One of the grounds given by the trial judge for requiring that plaintiff be deposed is indicated in his statement that defendants were entitled to know exactly what documents plaintiff was seeking access to. Under FOIA, a request for a public record must describe "the public record sufficiently to enable the public body to find the public record". MCL 15.233(1); MSA 4.1801(3)(1).

When a request for records is denied by a public body on the ground that the description is insufficient to enable the public body to find the record, the person requesting the record has two options. She may either revise her description or file suit. If she chooses to file suit, the sole issue for trial is whether or not the record was sufficiently described. It would seem that a deposition of the requester would not be necessary to determine whether or not the request contains an adequate description. The request is either sufficient or it is not. To allow a public body to depose a requester simply on grounds that the description is inadequate would open the door to undue delay of proceedings and harassment of the requester.[2]
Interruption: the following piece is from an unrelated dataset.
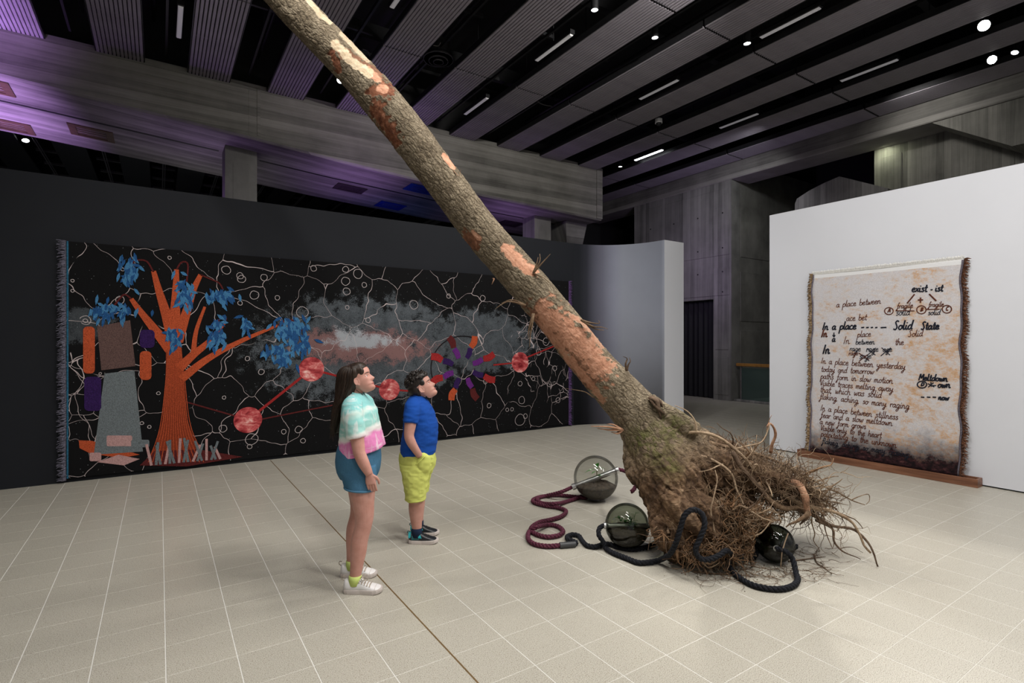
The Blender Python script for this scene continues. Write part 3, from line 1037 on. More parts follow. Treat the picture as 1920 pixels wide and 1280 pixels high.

Accordingly, the trial judge erred in denying plaintiff's motion to quash the deposition.

The order is vacated and the case remanded for proceedings consistent with this opinion. We retain no further jurisdiction.

NOTES

[*] Circuit judge, sitting on the Court of Appeals by assignment.

[1] Although plaintiff insisted that the trial judge use the phrase "motion to quash", it appears that the motion was one for a protection order under GCR 1963, 306.2.

[2] Indeed, if the interrogatories sent to plaintiff in the instant case are any indication, the questions defendants intend to ask plaintiff have, for the most part, nothing to do with the records sought. Rather, they concern plaintiff's personal history.